A heat-sensitive stencil sheet was prepared in the same manner as in Example 2, except for using Coating Composition F in an amount of 2.0 g/m² and Coating Composition G in an amount of 0.3 g/m² to form an adhesive layer and an anti-tack layer, respectively.
The resulting stencil sheet was evaluated in the same manner as in Example 1. On thermal perforation, the adhesive layer and the anti-tack layer developed a color in the areas surrounding the perforated image to visualize the image. On mimeographic printing, 100 copies having a clear image free from shear could be printed off.
As described above, since at least one of layers constituting a heat-sensitive stencil sheet of the present invention contains a heat-sensitive color-forming material, when the stencil sheet is directly perforated with a thermal head of a word processor, etc., the thermally perforated area thereof develops a color to visualize the image. Hence, a printing ink can be applied in a proper position in a proper quantity according to the image.

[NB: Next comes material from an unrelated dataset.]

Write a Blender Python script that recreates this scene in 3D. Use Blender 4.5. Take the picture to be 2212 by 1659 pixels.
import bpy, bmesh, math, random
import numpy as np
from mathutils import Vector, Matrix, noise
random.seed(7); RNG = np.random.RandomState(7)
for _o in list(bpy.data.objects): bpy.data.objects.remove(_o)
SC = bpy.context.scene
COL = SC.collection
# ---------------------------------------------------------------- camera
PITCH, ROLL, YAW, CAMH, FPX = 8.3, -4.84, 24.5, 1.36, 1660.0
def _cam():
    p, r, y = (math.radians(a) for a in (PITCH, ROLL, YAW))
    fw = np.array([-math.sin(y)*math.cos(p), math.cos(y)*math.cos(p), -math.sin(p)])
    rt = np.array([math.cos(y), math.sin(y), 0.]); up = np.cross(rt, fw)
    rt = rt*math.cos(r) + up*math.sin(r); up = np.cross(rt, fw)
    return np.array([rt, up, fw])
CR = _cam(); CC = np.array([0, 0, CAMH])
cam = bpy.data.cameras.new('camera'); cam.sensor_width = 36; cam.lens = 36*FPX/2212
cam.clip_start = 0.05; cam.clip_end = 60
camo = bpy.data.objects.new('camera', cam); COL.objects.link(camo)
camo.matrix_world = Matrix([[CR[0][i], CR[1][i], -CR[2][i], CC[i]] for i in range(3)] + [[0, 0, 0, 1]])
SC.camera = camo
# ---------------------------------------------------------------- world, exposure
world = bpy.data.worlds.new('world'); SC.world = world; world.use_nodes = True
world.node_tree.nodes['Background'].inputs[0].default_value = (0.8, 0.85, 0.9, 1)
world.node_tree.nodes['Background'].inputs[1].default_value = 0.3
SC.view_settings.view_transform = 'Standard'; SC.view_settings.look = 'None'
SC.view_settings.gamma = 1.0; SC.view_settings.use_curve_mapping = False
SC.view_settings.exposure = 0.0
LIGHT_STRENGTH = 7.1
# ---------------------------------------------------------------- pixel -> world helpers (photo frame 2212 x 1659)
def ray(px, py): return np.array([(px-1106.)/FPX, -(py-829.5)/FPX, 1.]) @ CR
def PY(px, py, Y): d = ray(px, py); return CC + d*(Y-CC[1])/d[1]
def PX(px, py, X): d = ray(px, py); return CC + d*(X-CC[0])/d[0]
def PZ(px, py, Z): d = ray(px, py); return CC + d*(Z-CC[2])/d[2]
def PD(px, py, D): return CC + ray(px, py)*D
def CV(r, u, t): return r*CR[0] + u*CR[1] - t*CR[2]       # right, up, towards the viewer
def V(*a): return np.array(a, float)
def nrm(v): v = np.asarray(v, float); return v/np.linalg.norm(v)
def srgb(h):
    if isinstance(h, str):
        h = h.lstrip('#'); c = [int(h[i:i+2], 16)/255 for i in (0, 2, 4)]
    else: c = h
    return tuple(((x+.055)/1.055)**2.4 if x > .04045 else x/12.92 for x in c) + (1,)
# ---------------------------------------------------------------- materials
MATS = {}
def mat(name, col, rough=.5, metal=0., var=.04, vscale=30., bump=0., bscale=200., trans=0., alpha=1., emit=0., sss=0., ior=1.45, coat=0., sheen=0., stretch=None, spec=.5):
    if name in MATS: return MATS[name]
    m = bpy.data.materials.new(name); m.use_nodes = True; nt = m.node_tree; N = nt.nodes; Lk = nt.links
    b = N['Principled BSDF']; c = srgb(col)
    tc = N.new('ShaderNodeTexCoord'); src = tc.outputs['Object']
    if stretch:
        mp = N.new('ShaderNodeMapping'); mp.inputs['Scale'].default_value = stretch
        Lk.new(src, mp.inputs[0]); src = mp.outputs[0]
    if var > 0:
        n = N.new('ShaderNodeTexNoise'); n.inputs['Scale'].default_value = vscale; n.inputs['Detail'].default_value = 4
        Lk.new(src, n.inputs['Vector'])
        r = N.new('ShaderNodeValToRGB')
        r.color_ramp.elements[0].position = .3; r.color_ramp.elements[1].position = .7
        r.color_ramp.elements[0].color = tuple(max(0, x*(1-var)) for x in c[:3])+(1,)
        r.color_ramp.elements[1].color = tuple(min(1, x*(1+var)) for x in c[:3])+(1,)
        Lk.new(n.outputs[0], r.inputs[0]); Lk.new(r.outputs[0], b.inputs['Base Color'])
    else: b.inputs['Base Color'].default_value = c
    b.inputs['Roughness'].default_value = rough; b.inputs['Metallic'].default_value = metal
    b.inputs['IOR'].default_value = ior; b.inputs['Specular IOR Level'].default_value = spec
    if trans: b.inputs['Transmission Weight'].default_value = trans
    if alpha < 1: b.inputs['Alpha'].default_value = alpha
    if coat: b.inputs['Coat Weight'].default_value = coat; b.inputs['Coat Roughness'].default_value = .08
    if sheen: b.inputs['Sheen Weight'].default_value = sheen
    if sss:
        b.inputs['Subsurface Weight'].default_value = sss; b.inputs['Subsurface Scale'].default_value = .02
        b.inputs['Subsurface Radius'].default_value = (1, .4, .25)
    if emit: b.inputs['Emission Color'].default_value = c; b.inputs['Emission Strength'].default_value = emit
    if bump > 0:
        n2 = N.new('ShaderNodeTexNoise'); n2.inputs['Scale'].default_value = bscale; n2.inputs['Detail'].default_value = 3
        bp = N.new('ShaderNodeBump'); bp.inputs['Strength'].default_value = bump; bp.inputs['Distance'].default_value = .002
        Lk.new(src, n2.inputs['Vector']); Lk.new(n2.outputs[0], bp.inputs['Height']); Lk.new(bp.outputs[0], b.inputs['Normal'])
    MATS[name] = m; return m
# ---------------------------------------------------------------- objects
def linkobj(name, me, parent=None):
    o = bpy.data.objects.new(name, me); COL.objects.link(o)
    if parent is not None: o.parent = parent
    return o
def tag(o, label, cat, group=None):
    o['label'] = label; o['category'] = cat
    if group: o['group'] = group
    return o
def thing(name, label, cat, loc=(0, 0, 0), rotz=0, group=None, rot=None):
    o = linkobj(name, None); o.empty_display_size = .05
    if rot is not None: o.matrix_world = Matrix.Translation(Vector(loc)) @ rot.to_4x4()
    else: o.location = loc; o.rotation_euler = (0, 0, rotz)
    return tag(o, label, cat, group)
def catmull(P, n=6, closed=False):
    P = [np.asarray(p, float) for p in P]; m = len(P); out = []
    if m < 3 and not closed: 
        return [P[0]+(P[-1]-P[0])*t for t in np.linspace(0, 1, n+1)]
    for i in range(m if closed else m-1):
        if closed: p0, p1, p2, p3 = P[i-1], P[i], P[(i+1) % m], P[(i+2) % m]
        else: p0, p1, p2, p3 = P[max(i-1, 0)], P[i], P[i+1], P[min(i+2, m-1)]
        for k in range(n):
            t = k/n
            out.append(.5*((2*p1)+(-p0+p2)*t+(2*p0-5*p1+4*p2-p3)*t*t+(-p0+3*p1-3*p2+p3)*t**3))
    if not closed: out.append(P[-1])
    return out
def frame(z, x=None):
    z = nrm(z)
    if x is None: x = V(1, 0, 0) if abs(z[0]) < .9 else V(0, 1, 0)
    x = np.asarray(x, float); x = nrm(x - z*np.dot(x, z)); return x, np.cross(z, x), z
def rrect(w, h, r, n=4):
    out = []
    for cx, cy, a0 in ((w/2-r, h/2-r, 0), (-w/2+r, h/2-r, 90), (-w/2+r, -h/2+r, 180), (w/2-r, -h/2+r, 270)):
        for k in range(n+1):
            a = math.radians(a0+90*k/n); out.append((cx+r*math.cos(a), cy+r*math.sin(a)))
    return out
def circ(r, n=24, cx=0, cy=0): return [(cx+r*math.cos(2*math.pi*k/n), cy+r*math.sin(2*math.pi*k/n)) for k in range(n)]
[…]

When, in particular, multicolor printing is carried out using a single original plate, inks of multiple colors can be easily arranged to give clear copies free from color shear.
While the invention has been described in detail and with reference to specific embodiments thereof, it will be apparent to one skilled in the art that various changes and modifications can be made therein without departing from the spirit and scope thereof.

Claims

1. A heat-sensitive stencil sheet which comprises a porous sheet having on one side thereof at least an adhesive layer and a thermoplastic resin film layer in this order, wherein at least one of the layers constituting said stencil sheet contains a heat-sensitive color-forming material.

2. A heat-sensitive stencil sheet as claimed in Claim 1, wherein said stencil sheet further comprises an anti-tack layer on the thermoplastic resin film layer.

3. A heat-sensitive stencil sheet as claimed in Claim 1, wherein said heat-sensitive color-forming material comprises a combination of a color former and a color developer.